SEVESO – La diossina in città c’è ancora. Non fa più paura, ma è bene tenerne conto per le nostre abitudini alimentari se consumiamo i prodotti del nostro orto: certezze sulla salute, a fronte di un consumo intensivo, non esistono. È quanto è stato detto a chiare lettere nel corso del convegno organizzato nella mattinata di ieri dalla Fla (Fondazione Lombardia per l’Ambiente) in collaborazione con l’amministrazione comunale.
Proprio nella sede della Fla gli esperti si sono dati appuntamento per fare luce sulla presenza di Tcdd al suolo a distanza di 43 anni. Un incontro più volte sollecitato dalle associazioni ambientaliste e dalle stesse amministrazioni comunali di Seveso, Cesano Maderno e Desio, non solo per un dovere di trasparenza, ma anche per dare risposte ai cittadini. A più riprese, del resto, sono state eseguite attività di campionamento e di analisi del terreno proprio per capire se si può ancora ritenere reale il pericolo di tossicità.
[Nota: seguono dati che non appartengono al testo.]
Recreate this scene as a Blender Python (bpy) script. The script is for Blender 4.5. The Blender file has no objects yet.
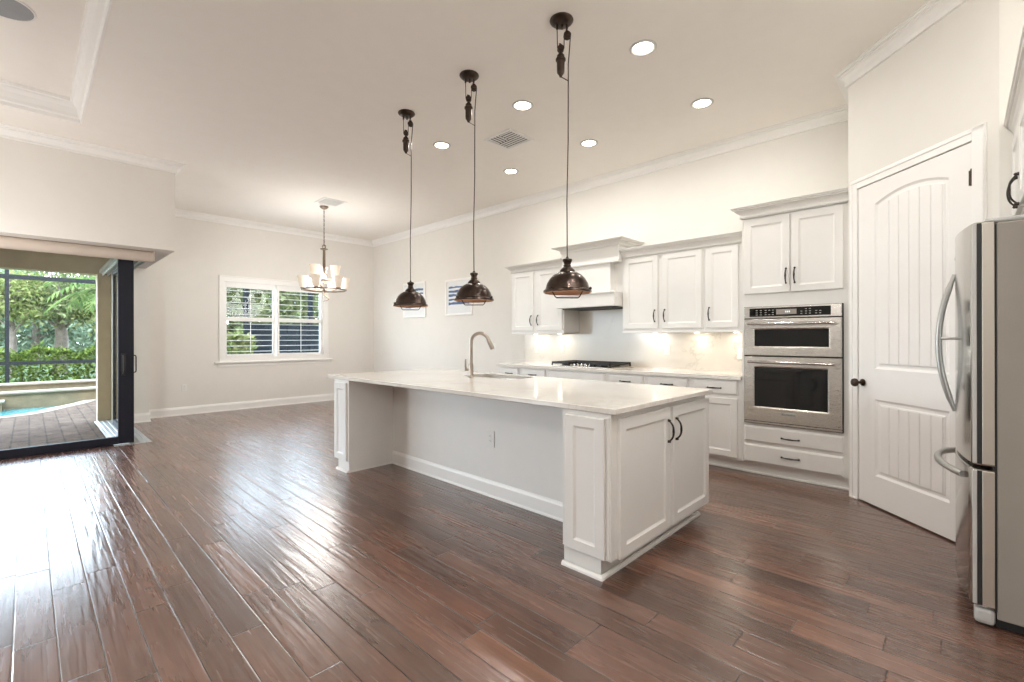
import bpy, bmesh, math, random
from mathutils import Vector, Matrix
random.seed(7)
D = bpy.data
SC = bpy.context.scene
COL = SC.collection
PI = math.pi

# ------------------------------------------------------------------ camera, sky, light, exposure
cam_d = D.cameras.new('camera')
cam = D.objects.new('camera', cam_d)
COL.objects.link(cam)
SC.camera = cam
F_PX = 465.67
cam_d.sensor_width = 36.0
cam_d.lens = F_PX * 36.0 / 1024.0
cam_d.shift_y = (338.22 - 341.0) / 1024.0
cam_d.clip_start = 0.02
cam_d.clip_end = 400
YAW = 0.8036
rz = math.atan2(math.cos(YAW), math.sin(YAW))
cam.matrix_world = (Matrix.Translation((0, 0, 1.28)) @ Matrix.Rotation(rz, 4, 'Z')
                    @ Matrix.Rotation(PI / 2, 4, 'X') @ Matrix.Rotation(-0.0018, 4, 'Z'))

SC.view_settings.view_transform = 'Standard'
SC.view_settings.look = 'None'
SC.view_settings.gamma = 1.0
SC.view_settings.use_curve_mapping = False
SC.view_settings.exposure = 0.25
SC.cycles.use_denoising = True
SC.cycles.max_bounces = 10
SC.cycles.diffuse_bounces = 6
SC.cycles.glossy_bounces = 5
SC.cycles.transparent_max_bounces = 16
SC.cycles.sample_clamp_indirect = 6.0
SC.cycles.caustics_reflective = False
SC.cycles.caustics_refractive = False

W = D.worlds.new('world')
SC.world = W
W.use_nodes = True
wn = W.node_tree.nodes
bg = wn['Background']
SKY_STRENGTH = 11.0
tcw = wn.new('ShaderNodeTexCoord')
sep = wn.new('ShaderNodeSeparateXYZ')
rampw = wn.new('ShaderNodeValToRGB')
rampw.color_ramp.elements[0].position = 0.0
rampw.color_ramp.elements[0].color = (0.80, 0.90, 1.0, 1)
rampw.color_ramp.elements[1].position = 0.8
rampw.color_ramp.elements[1].color = (0.55, 0.74, 1.0, 1)
W.node_tree.links.new(tcw.outputs['Generated'], sep.inputs[0])
W.node_tree.links.new(sep.outputs['Z'], rampw.inputs[0])
W.node_tree.links.new(rampw.outputs[0], bg.inputs['Color'])
bg.inputs['Strength'].default_value = SKY_STRENGTH

sun_d = D.lights.new('sun', 'SUN')
sun_d.energy = 1.2
sun_d.angle = math.radians(8)
sun_d.color = (1.0, 0.95, 0.86)
sun = D.objects.new('sun', sun_d)
COL.objects.link(sun)
sun.rotation_euler = Vector((-0.55, 0.42, -0.80)).to_track_quat('-Z', 'Y').to_euler()


def area(name, loc, direction, sx, sy, power, color, portal=False, shape='RECTANGLE', spread=PI):
    l = D.lights.new(name, 'AREA')
    l.shape = shape
    l.size = sx
    l.size_y = sy
    l.energy = power
    l.color = color
    l.spread = spread
    if portal:
        l.cycles.is_portal = True
    o = D.objects.new(name, l)
    COL.objects.link(o)
    o.location = loc
    o.rotation_euler = Vector(direction).to_track_quat('-Z', 'Y').to_euler()
    return o


# daylight entering through the openings of the house (portals only steer the sky's own light)
area('daylight_portal', (-7.8, -2.2, 1.2), (1, 0, 0), 6.0, 2.2, 1, (1, 1, 1), portal=True)
for nm_, loc_, pw_ in (('added_fill_west', (-6.0, -1.0, 1.5), 95.0), ('added_fill_east', (0.4, 1.85, 2.8), 30.0),
                       ('added_fill_south', (-1.5, -1.2, 2.6), 68.0)):  # added fill lights out of view, no lamps stand there
    glow_d = D.lights.new(nm_, 'POINT')
    glow_d.energy = pw_
    glow_d.color = (1.0, 0.985, 0.96)
    glow_d.shadow_soft_size = 0.18
    glow = D.objects.new(nm_, glow_d)
    COL.objects.link(glow)
    glow.location = loc_
area('daylight_portal', (-9.62, 3.29, 1.6), (1, 0, 0), 1.8, 1.4, 1, (1, 1, 1), portal=True)
CAN_POWER = 15.0
CAN_COLOR = (1.0, 0.985, 0.95)

# ------------------------------------------------------------------ materials


def lin(c):
    c = c / 255.0
    return c / 12.92 if c <= 0.04045 else ((c + 0.055) / 1.055) ** 2.4


def rgb(r, g, b):
    return (lin(r), lin(g), lin(b), 1.0)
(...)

“Abbiamo svolto l’indagine di valutazione del rischio residuo – ha spiegato l’ingegner Giuseppe Pastorelli della Fla – per la valutazione di eventuali misure da adottare in vista di pianificazioni territoriali e consumo di suolo”. Con una precisazione: non uno studio finalizzato alla realizzazione di Pedemontana. Il tema dell’autostrada, al contrario, è stato un supporto per la nuova analisi. “Siamo partiti da una ricognizione dei dati esistenti – ha aggiunto Pastorelli – per capire dove mettere i punti di campionamento. Con una particolare attenzione alla zona B per un motivo molto semplice: mentre la zona A, quella più pesantemente colpita dal disastro dell’Icmesa, è già stata bonificata, nella zona B non si è intervenuti in modo altrettanto deciso. Ai dati storici abbiamo messi insieme quelli dei campionamenti di Pedemontana, ricavando un totale di 546 punti di campionamento”.
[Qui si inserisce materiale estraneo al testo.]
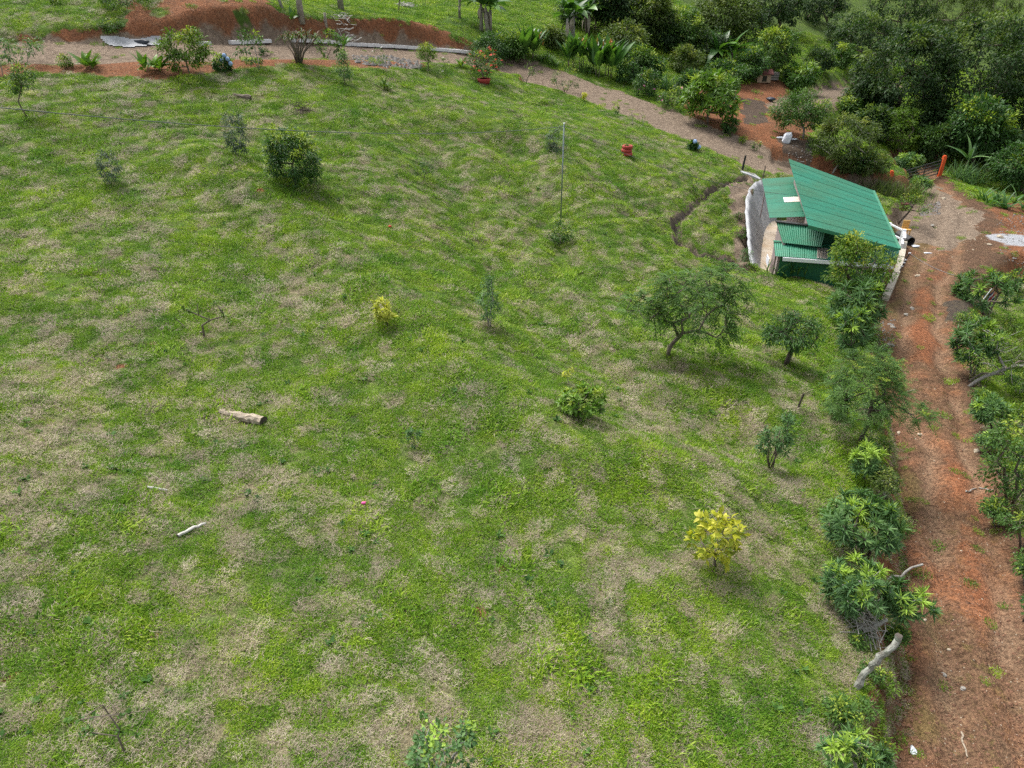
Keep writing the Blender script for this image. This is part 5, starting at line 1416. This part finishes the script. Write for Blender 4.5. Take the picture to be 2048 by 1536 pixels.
sag_wire('fence_wire', 'pale wire sagging across the road from the stake', [Pw, end], .012, 'wire', .35)
# small red box on the trunk
bt, P = g_thing('red_box', 'dark red wooden box on the small tree beside the house', 'box', (1798,443))
M['dark_red'] = simple_mat('dark_red_paint', (.075, .02, .018), (.12, .035, .03), 5, .7)
bt.location.z += .75; MB().box((0, -.12, .2), (.34, .3, .4)).build('box_body', M['dark_red'], bt); MB().box((0, -.12, .415), (.42, .36, .03)).build('lid', M['dark_red'], bt)

# stakes at the top end of the house
def stake(label, base, h, rad, mat, lean=(0, 0)):
    P = ground(*base); o = MB().tube([(0, 0, -.15), (lean[0] * .5, lean[1] * .5, h * .5), (lean[0], lean[1], h)], [rad, rad * .95, rad * .9], 7).build('marker_post', M[mat], None, False, P)
    props(o, label, 'post')
stake('black post at the corner where the ditch meets the track', (1484,342), .95, .07, 'dark_metal', (.08, 0))
stake('thin brown stake above the lean-to roof', (1525,358), .8, .035, 'bark', (.05, 0))
stake('short dark post on the grass above the upright shrub', (1594,818), .55, .035, 'bark_dark', (.1, 0))
P = ground(1500, 350)
q_ = np.array([(-.55,.3),( -.2,.36),(.3,.1),(.62,-.25),(.5,-.38),(.05,-.2),(-.45,.08)])
mb = MB(); k = len(q_)
mb.add([(x, y, float(hfun(P[0] + x, P[1] + y)) - P[2] + .10) for x, y in q_] + [(x * 1.05, y * 1.05, float(hfun(P[0] + x, P[1] + y)) - P[2] - .05) for x, y in q_], [tuple(range(k))[::-1]] + [(i, (i + 1) % k, (i + 1) % k + k, i + k) for i in range(k)])
props(mb.build('concrete_slab', M['concrete'], None, False, P), 'pale rough concrete slab beside the black post', 'slab')

# ------------------------------------------------------------------ pole and cable
M['galvanised'] = simple_mat('galvanised_steel', (.16, .21, .21), (.26, .30, .30), 4, .4, metallic=.6)
def pole(label, P, h):
    t = thing('utility_pole', label, 'pole', P)
    MB().tube([(0, 0, -.3), (0, 0, h)], [.034, .03], 10).build('shaft', M['galvanised'], t, True)
    MB().tube([(0, 0, h), (0, 0, h + .05)], [.05, .045], 10).build('cap', M['white_paint'], t)
    return np.array(P) + [0, 0, h - .1]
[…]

A questi sono stati sovrapposti mappe tematiche, che variano dal consumo di suolo ai nuovi Piani di governo del territorio approvati dai Comuni, andando soprattutto a focalizzare l’attenzione sulle aree verdi: “In quelle – ha commentato Pastorelli – del resto non c’è stata movimentazione di terreno. Il risultato, alla fine, è stato quello di individuare 30 punti su cui abbiamo eseguito indagini entro i primi trenta centimetri di terreno. Non siamo andati più in profondità, perché su quei terreni non sono previsti scavi e, pertanto, abbiamo potuto esaminare le aree più a contatto con i cittadini”.
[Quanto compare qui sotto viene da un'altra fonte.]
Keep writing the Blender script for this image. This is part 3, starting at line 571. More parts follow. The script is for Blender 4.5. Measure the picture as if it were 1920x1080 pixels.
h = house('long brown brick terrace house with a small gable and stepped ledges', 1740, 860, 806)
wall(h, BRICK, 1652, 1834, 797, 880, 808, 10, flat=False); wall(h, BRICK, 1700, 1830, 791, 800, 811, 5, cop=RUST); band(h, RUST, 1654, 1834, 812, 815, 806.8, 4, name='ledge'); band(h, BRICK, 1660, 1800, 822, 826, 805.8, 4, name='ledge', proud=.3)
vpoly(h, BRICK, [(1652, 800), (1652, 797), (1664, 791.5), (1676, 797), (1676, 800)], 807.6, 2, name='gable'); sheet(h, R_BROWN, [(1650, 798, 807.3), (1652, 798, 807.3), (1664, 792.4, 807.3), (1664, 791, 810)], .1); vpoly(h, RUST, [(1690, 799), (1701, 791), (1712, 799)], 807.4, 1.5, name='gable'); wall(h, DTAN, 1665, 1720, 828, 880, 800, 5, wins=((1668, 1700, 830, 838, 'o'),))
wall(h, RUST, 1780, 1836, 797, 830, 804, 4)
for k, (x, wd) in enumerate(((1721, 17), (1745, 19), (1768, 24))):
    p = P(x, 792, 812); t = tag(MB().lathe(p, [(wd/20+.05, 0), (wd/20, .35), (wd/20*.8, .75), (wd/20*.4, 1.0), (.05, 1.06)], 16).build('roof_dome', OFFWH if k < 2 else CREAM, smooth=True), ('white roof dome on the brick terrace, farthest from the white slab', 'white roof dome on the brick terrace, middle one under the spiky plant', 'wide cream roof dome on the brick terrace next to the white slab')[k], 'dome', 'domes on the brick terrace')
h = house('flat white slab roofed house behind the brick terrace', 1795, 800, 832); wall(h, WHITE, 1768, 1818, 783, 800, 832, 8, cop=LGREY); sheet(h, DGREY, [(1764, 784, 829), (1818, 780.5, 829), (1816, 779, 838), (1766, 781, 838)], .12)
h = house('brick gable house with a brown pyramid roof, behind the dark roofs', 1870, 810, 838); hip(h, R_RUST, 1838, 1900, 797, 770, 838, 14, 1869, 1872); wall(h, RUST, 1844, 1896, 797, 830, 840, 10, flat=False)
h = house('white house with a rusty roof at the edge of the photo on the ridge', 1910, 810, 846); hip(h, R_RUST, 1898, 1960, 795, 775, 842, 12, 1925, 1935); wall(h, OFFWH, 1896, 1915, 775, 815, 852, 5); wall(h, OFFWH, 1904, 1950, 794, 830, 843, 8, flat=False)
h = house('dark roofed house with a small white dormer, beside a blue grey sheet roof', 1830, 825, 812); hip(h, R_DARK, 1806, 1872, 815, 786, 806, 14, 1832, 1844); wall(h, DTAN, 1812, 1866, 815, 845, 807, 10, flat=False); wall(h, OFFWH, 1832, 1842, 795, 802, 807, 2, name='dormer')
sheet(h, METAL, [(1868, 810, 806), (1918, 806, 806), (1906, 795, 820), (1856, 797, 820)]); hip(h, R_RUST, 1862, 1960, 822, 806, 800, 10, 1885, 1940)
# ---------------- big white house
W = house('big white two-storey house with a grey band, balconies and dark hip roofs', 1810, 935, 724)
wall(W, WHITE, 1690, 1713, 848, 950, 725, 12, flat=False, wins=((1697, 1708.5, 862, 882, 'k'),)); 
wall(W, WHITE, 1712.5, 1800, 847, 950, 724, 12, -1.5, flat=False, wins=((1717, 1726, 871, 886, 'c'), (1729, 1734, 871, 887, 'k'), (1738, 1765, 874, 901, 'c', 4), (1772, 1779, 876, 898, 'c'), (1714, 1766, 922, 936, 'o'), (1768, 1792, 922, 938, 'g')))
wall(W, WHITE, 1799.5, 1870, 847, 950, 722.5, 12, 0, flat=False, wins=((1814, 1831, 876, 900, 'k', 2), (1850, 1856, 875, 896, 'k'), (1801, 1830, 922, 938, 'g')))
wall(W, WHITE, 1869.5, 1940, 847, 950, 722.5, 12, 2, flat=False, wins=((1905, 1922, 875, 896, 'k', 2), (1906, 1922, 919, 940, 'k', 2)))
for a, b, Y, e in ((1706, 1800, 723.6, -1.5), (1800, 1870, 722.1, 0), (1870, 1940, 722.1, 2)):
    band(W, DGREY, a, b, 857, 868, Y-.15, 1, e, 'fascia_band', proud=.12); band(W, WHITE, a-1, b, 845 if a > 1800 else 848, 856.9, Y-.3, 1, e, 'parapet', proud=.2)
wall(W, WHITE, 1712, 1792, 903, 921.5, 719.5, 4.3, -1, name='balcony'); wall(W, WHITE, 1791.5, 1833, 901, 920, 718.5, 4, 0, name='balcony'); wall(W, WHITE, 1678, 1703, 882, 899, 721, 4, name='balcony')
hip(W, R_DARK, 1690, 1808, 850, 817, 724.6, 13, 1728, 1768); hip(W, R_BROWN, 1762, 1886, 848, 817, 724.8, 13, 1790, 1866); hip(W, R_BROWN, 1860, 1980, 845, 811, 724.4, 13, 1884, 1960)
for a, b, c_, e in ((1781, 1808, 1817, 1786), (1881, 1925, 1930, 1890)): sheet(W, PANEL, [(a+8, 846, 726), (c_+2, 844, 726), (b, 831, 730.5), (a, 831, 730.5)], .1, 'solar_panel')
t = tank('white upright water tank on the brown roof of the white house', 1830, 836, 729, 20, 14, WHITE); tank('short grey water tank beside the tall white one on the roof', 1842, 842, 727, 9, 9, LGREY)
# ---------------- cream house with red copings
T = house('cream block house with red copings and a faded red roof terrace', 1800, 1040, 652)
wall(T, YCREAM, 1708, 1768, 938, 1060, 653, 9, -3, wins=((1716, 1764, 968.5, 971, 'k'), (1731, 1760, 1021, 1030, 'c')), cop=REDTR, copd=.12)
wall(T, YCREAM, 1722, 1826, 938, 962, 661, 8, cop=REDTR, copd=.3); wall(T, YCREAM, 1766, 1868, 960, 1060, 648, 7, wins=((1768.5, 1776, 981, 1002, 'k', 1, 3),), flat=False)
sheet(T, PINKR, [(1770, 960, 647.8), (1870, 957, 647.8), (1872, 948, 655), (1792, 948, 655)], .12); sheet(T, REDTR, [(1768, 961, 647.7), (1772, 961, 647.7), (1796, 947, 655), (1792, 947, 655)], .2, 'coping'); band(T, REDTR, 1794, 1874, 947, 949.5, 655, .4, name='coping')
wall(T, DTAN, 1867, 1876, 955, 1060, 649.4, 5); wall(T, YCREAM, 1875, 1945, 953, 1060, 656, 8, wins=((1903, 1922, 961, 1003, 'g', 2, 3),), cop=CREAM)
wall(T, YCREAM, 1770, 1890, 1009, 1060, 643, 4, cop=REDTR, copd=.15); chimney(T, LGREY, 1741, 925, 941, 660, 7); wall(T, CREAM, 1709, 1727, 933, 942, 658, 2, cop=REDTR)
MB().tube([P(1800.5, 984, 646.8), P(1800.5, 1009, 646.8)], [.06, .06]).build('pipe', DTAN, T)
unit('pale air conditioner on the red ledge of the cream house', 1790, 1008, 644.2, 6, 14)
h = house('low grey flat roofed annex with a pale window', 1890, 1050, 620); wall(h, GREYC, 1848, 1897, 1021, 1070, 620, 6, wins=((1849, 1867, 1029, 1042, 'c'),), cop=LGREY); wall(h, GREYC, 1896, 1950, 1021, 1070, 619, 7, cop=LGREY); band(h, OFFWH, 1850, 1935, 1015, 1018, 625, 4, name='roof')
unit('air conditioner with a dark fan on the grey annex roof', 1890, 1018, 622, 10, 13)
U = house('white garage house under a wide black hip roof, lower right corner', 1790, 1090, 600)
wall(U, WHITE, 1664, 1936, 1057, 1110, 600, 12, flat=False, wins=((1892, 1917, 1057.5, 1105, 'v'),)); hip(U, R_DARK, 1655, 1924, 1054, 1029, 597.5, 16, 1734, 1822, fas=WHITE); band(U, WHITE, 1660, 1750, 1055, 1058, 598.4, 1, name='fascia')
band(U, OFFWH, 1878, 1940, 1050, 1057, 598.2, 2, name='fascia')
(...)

Il risultato è stato molto chiaro: nel cinquanta per cento dei punti analizzati della zona B si è riscontrato il superamento della soglia di diossina, mentre per la zona R il dato è solo del 15 per cento. Risultati di fatto analoghi a quelli dei campionamenti effettuati da Pedemontana.
Dall’analisi emergono altre due indicazioni: secondo gli scienziati dal verde pubblico e dagli orti urbani non si ricavano elementi di preoccupazione. Il livello di inquinamento (10 picogrammi per metro cubo) è tutto sommato pari a quello delle zone industrializzate (9 picogrammi). Per la Commissione Europea il limite accettabile è fino a 14 picogrammi.
La seconda indicazione emersa, tuttavia, fa riflettere. Se per l’uomo la diossina è tollerabile, il discorso cambia relativamente al consumo dei prodotti della terra. Chi ha l’orto domestico e al suo pranzo aggiunge ogni tanto qualche prodotto, non rischia nulla. Chi, invece, basa le sue abitudini alimentari su un consumo intensivo dei suoi prodotti, sappia che non ci sono certezze o rassicurazioni per il suo stato di salute.
“Sarà la nuova frontiera degli studi da compiere – è stato il commento di Pastorelli – visto che nello studio del 2003 ci si è basati sulla letteratura scientifica. Sarebbe stato impensabile ai tempi procedere diversamente, perché non c’erano né i tempi né i soldi per una sperimentazione di questo tipo. A oggi posso dire che le considerazioni sull’utilizzo saltuario dei prodotti restano valide, il resto è un discorso da approfondire”.